8 Kommentare bis “Diese besonderen Kollegen”

  1. Dicker Mann sagt:

    Armer Kerl, Zahnschmerzen können einem echt den Tag versauen. Schluck genugend Tabletten, lass es dir gut gehen und vorallem scheu dir das runde Haus genau an.
    Gute Besserung

  2. Cliff McLane sagt:

    > da hinten bei dem runden Haus!

    Ich dachte, solche Beschreibungen gäb’s nur bei uns in Bayern:
    „Ja, do fohrn’S dann bis zum Huawabauern seim Haus und nachad rechts ’n Berg affe und wenn’S nachand d’Kircha und d’Friedhofsmauer seng, nachad, ja, na san’S vorbeigfohrn, do mejssn’S dann umdrahn und linkerhends den Feijdwe affe, und nachad san’s vo demma Ferienheisl. Ham’S me?“
    (Hochdeutsch: Folgen Sie dem Straßenverlauf bis zum Anwesen des Bauern Huber und biegen Sie rechts ab. Folgen Sie der ansteigenden Straße. Wenn Sie einer Kirche und einer Friedhofsmauer gewahr werden, sind Sie zu weit gefahren. Bitte wenden Sie und biegen Sie links in den ansteigenden Feldweg ab. Sie haben Ihr Feriendomizil erreicht. Alles klar?)

  3. Aro sagt:

    25-EUR-Tour und immer noch meckern. Oh man.

  4. Falcon030 sagt:

    Hat er Angst, dass ihm beim Warten auf den Fahrgast die Räder abmontiert werden?
    Berlin hat ja einige nicht so wirklich schöne Ecken und das mit dem Zusammenwachsen würde ich auch so unterschreiben (und das als Wessi, der im Osten wohnt…), aber von der 70er-Jahre-Bronx sind wir doch noch etwas weg.

  5. elder taxidriver sagt:

    Sash, ich wünsche Dir, dass Du möglichst wenig zum Zahnarzt musst, aber wünsche mir, uns, dass Du öfter mal
    undercover oder overcover als Taxifahrgast unterwegs bist und das hier beschreibst..

  6. Sash sagt:

    @Dicker Mann:
    Ist alles soweit wieder ok – bis aufs Tablettenschlucken.

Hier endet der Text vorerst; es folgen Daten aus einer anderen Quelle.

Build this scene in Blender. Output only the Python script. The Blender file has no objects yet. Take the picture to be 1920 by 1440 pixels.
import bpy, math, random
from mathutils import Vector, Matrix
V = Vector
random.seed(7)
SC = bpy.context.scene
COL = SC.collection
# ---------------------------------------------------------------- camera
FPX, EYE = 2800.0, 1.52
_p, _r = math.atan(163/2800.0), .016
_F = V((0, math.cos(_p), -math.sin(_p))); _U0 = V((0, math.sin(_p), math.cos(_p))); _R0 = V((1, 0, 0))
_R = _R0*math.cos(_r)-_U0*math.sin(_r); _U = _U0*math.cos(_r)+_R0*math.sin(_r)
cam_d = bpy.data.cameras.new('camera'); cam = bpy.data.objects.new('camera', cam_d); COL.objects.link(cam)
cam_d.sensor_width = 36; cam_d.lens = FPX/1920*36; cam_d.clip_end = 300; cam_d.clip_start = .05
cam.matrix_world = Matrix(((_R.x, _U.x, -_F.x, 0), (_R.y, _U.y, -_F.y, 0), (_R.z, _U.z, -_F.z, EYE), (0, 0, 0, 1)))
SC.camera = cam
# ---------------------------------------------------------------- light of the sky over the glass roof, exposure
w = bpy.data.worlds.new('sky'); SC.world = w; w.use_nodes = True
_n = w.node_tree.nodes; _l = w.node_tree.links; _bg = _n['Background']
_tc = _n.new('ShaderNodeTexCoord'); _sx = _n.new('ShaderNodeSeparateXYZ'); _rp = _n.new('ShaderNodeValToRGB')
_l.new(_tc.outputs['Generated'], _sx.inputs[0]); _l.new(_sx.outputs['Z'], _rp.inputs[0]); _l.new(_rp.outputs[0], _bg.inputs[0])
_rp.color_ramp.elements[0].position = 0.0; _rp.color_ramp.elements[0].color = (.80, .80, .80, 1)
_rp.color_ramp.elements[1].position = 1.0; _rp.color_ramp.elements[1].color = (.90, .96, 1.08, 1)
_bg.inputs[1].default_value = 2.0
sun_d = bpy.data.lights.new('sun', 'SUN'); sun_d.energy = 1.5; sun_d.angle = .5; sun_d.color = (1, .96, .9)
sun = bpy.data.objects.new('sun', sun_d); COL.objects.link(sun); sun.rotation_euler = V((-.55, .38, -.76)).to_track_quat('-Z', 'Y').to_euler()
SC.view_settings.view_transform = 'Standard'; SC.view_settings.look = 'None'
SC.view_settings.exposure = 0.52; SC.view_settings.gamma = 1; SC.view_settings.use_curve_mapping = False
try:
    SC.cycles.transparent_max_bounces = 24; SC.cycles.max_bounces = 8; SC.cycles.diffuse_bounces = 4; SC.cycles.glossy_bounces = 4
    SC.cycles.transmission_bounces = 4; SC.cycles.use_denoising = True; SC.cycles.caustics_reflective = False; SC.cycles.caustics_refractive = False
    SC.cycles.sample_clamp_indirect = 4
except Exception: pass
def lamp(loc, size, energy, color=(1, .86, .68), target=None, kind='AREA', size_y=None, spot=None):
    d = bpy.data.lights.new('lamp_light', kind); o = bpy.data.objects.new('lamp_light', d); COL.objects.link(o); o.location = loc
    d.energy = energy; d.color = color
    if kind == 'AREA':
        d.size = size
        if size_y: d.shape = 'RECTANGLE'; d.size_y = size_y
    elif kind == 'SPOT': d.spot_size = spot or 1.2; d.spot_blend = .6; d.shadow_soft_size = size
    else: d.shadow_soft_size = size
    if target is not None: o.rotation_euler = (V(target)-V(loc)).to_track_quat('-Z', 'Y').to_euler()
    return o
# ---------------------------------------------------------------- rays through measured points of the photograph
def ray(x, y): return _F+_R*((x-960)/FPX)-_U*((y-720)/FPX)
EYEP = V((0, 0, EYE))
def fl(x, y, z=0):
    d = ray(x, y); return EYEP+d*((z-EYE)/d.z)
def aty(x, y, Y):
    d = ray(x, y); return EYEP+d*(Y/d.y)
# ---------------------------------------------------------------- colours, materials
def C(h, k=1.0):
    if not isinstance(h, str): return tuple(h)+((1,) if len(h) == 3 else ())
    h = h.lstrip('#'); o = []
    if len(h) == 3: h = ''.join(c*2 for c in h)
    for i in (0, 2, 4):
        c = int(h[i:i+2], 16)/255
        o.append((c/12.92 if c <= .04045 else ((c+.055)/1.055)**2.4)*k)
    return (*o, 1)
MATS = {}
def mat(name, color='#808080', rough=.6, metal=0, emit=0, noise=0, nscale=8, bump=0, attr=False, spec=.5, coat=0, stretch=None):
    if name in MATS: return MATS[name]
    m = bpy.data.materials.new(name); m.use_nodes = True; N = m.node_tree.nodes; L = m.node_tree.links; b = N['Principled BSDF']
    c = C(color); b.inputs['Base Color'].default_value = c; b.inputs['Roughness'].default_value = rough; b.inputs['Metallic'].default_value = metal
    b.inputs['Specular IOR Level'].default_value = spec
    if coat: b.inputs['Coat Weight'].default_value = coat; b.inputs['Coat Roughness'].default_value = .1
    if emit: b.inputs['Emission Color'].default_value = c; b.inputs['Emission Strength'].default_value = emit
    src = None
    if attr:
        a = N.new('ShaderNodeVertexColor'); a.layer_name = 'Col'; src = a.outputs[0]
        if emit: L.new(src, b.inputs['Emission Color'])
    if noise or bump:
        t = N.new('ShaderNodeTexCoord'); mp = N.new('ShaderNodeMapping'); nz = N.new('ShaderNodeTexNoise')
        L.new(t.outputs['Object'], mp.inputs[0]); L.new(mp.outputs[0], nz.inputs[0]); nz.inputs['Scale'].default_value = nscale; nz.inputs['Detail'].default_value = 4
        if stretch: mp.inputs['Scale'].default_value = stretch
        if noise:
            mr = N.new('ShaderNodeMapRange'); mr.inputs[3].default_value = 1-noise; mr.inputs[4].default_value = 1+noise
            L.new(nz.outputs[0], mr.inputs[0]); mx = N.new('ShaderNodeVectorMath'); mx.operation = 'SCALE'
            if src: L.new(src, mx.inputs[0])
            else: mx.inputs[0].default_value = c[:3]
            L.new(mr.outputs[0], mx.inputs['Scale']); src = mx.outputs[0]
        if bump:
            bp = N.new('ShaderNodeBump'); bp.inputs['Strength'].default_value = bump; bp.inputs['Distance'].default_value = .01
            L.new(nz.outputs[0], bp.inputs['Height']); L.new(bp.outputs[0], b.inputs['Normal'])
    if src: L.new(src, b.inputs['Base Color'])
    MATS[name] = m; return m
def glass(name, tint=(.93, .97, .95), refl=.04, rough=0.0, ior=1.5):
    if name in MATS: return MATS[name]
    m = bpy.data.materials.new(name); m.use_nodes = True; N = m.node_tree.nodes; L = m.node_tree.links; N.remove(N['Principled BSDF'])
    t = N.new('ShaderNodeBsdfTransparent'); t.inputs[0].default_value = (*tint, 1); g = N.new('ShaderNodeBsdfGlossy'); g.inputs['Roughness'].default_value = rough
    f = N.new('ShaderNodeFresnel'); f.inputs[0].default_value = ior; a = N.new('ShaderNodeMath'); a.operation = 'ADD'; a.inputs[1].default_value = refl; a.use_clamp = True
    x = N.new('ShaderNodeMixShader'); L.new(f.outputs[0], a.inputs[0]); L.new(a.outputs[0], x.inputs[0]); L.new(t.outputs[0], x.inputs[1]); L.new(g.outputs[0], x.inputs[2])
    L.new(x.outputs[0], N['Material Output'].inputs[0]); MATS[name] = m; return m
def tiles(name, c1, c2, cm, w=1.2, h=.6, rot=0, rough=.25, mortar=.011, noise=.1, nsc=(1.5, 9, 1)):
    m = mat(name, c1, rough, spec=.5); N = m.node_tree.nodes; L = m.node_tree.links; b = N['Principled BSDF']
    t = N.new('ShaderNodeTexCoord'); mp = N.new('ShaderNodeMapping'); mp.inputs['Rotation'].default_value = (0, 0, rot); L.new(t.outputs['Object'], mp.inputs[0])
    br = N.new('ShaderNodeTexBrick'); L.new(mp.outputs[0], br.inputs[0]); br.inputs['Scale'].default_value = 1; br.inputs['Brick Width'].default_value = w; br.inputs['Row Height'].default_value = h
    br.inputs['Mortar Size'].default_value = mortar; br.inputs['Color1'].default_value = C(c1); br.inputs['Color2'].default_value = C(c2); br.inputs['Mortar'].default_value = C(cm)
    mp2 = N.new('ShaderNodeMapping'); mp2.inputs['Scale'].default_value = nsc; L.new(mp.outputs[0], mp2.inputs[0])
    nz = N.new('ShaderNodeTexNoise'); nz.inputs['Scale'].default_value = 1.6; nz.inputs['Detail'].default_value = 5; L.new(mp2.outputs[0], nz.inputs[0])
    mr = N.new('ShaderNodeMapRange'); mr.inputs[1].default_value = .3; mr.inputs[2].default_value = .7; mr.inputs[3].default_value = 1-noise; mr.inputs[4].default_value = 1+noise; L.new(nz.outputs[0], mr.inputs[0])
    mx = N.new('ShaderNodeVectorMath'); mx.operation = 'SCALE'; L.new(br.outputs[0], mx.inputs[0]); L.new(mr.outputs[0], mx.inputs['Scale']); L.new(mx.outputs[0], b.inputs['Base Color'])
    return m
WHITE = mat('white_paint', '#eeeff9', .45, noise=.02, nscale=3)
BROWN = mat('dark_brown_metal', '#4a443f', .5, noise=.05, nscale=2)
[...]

Das muss ich immer noch 🙂

    @Cliff McLane:
    Sowas gibt es überall, versprochen!

    @Aro:
    Na vor allem sie nicht einmal annehmen!

    @Falcon030:
    Wieso beim Warten. Wenn mir die Gegend nicht passt, würde ich halt wieder wegfahren. Aber niemanden dort absetzen? Ich verstehe es nicht …

    @elder taxidriver:
    Ach, mir liegt das gar nicht. Ich hab mehr als die meisten ängstlichen Kunden Schiss davor, ein Arschloch als Fahrer zu haben, weil das natürlich entsprechende Konsequenzen fordert. Aufmerksam bin ich da zwar und gut beschreiben kann ich es sicher auch – aber ich mache es ungern.

  7. Dicker Mann sagt:

    Zum Thema Wegbeschreibungen wie: rundes Haus fällt mir gerade noch eine Geschichte ein:
    Vor gefühlten Tausend Jahren (ich bin nicht nur ein dicker Mann, sondern auch ein verdammt alter Sack) musste ich mal Arzneimittel abends noch zu einer Kundin bringen. Die Dame nannte mir als Adresse: Dorfhintermmondhausen. Es ist das Haus, das im Weg rumsteht.
    Ich hatte selten mal eine präzisere Beschreibung. Das Haus stand in der einen von einer Straße des Dorfes tatsächlich mitten im Weg rum.

  8. Sash sagt:

    @Dicker Mann:
    Es ist ja auch kein Wunder, dass man sich normalerweise mehr an Wegmarken als an Straßennamen orientiert. Je nach Gegend ist das viel sinnvoller und einfacher.